県教委の県立高校再編案で、箕輪工業の全日制廃止後に新設される多部制・単位制高校への統合が検討されている上伊那農業定時制のPTAや同窓会は22日夜、県教委職員と高校改革プラン推進委員を招き、伊那市の同校で話し合いの会を開いた。同校関係者から、不登校経験者の受け皿になっている少人数の教育環境をなくさないよう求める声が相次いだ。
同校の生徒や保護者、同窓生、教員ら約90人が参加。県教委からは3人、推進委員は2人が出席した。

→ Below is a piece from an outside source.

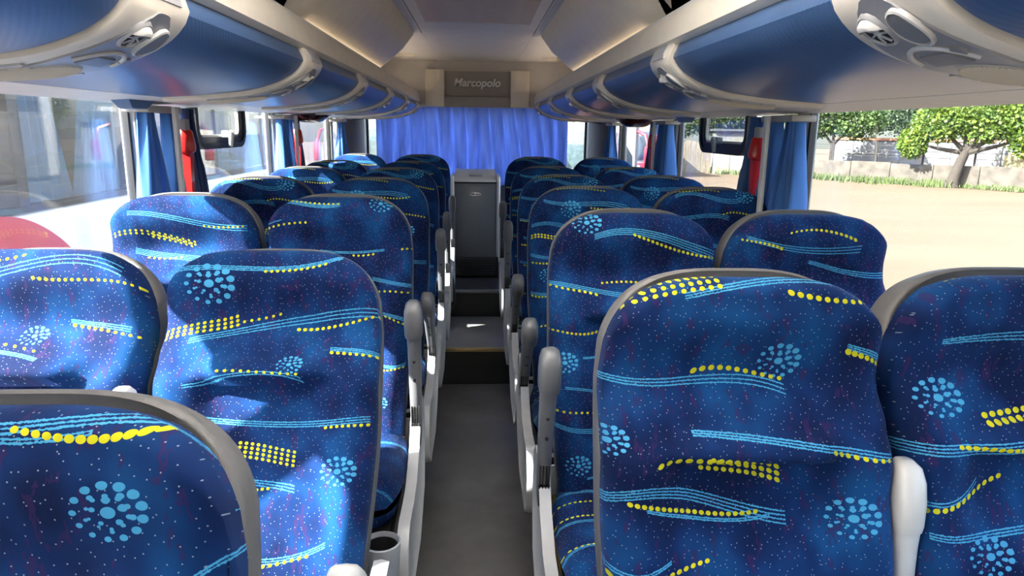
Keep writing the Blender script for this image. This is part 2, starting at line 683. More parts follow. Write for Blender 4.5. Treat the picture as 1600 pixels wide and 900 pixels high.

男子生徒は「ほとんど登校しなかった中学生のころと比べ、定時制では先生と気軽に話せ、何かあった時には自分のことのように考えてくれ、感謝している」と意見文を発表。母親らは「小規模であることが癒やしになる」「不登校経験者は増えている。定時制を統合して減らすより、むしろ増やすべきだ」などと訴えた。
これに対し、県教委側や推進委員は「多部制・単位制校も、その機能を受け継ぐ」「多様な生徒に対応できる」と説明。推進委の池上昭雄委員長は「上伊那農業定時制の統合は推進委で結論が出ている。ただ、きょう聞いた意見を参考に、付記事項を最終報告に盛り込む」と述べた。
同窓会定時制部会の幹部は閉会後、「統合先の多部制・単位制高校が、上農定時制の良さを継承し軌道に乗るまでは、上農定時制を存続させてほしい」との内容の要請書を推進委や県教委に提出する意向を示した。